How to fix them? I say the simpler the better. Steamed with just a little water, or roasted in the oven with nothing but salt, pepper, butter, and maybe just a little parsley. Butter is pretty important in my mind, but use oil if you must. You can toss them alongside a roast for the last half hour of cooking, too.

Whatever you do, save the heavier seasonings for your full-sized potatoes this fall and winter, and savor the bare, earthy flavor of these tender, early gems!

Building in Resilience

First rain–a lot of it at once. Now it’s dry again.

When I raked and shaped the raised beds in my new gardens here, I got a lot of questions about what I was doing and why. And, if I know my western Minnesota well enough by now, for every voiced question, there are ten who drive by and think, “what the heck is she doing?”–but never actually stop and ask.

Based on my own observations about the soil here, as well as my neighbor’s comments about the back lot being poorly drained, this is what I was preparing for:

In the process of raking up these beds, I incorporated a lot of the organic matter into them, and even with the two-inch deluge, there was very little erosion off these mounds. Had the garden been level, the plants would have been sitting in muck, their roots starving for oxygen.

Now that it’s dry out, the plants are still doing well–the clay soil holds water well, and there’s still plenty of moisture deep in the mounds. The tomatoes have really taken off!

Before that series of storms, I planted the lower part of this same garden with a buckwheat cover crop.
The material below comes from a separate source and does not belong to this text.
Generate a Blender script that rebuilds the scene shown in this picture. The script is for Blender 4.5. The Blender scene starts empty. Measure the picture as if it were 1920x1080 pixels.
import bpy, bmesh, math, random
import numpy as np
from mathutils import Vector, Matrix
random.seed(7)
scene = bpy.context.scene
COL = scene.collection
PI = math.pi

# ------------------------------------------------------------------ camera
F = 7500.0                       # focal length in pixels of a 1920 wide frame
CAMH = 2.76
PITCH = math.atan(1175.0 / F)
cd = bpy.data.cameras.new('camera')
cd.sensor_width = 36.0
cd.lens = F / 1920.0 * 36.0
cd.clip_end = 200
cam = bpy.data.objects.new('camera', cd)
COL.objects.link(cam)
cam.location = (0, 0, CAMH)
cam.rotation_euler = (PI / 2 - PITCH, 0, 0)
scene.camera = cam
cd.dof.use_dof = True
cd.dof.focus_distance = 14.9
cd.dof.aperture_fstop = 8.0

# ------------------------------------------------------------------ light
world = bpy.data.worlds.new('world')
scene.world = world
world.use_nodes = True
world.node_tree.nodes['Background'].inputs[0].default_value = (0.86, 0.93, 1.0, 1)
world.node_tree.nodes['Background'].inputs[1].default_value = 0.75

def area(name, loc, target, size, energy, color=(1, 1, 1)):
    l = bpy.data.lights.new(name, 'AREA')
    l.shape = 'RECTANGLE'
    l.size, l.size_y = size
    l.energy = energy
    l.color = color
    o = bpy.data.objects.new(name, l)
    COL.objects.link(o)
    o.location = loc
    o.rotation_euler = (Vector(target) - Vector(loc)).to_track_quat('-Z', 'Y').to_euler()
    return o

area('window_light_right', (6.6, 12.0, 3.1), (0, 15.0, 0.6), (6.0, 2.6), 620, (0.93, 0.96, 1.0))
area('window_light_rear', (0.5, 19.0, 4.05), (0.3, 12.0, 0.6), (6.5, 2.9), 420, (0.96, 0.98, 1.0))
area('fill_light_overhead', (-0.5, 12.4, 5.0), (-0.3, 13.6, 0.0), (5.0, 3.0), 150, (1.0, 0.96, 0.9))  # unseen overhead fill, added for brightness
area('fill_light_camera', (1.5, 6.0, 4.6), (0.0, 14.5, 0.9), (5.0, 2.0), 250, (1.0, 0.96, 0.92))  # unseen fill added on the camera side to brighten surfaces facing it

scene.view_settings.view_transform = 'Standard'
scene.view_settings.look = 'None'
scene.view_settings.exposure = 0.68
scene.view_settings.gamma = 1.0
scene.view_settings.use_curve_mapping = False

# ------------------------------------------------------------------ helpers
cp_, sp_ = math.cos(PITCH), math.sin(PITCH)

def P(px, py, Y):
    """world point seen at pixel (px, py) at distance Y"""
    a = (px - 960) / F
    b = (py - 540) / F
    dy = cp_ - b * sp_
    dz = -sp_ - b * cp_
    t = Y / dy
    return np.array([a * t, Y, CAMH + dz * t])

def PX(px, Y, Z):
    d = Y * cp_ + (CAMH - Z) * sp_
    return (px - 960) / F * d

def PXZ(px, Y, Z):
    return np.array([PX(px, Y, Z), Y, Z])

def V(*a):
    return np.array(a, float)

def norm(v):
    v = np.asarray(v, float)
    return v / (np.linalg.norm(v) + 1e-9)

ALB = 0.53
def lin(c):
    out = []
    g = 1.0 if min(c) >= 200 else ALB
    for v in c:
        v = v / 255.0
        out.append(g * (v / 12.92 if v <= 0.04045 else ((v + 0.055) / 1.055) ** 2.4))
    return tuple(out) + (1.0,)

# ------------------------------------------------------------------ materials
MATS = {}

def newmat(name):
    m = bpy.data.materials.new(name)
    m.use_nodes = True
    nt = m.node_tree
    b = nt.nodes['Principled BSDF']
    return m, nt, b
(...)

I thought about trying to build more beds and plant more vegetables, but I’ve been busy enough to know my time limitations for garden work.

Thick-sown, fast-growing buckwheat makes a good weed-suppressing summer cover, and its heart-shaped leaves (and later white blooms) are really pretty! I’ll let it bloom for a bit before I cut it down for mulch–giving bees more reason to hang around the garden while the other crops are blooming.

As I mow the lawn, I’ve been adding more mulch to these gardens. I’m not sure I have my system just right at this point, but I’m laying the fresh clippings in the aisles to dry down and then raking them up on the mounds to help preserve moisture.

The yellow storage onions got weeded and the aisles mulched in the last couple of days as I mowed various areas of the lawn. I’ve been trying to split up the mowing into a rotation–some areas are lusher than others and need more frequent attention, and I also try not to mow down all the clover blossoms at one time in order that the bees stick around.

At some point in the season, I’m hoping to have all the bare ground covered. The natural state of soil is to be covered–so you can take your pick if it’s going to be mulch, plants you want, or weeds you don’t.

The spring-sown cover crop is still going strong in the other garden, and instead of tilling it under, I’m mowing and cutting every couple of weeks–keeping it in a sort of living mulch that is also fixing lots of nitrogen thanks to the vetch and what’s left of the field peas. But I’ve cleared a few small spaces to make room for beans and squashes.

I should probably not jinx myself by saying this, but last year across town, the rabbits took every one of my beans. This year, I haven’t protected these Gold of Bacau plants, but they haven’t been plundered. There is a rabbit living under one of my sheds, but apparently she has different tastes–the only damage I found after a brief getaway last weekend was my shallots had their tops eaten off.

I wonder if that means the rabbit is French, and/or the meat is pre-seasoned? Maybe I should leave a glass of wine out there, too, but I don’t really want to encourage her.

Another hopefully-success this year is that I finally have some decent-looking Fish pepper plants. I have been intrigued by this variety for some time now, but their germination is not always great, and I’ve had many die or never come up. This must be a magical year!

The plants are pretty with their variegated foliage, and the peppers are supposedly stripey as well. This is an heirloom used in crab shacks on the East Coast–their spicy and fruity flavor is reputedly excellent with fish and other seafood. While we’re distant from the ocean, I do have some local fisherman friends who might appreciate these (and might therefore invite me over for fish fry!).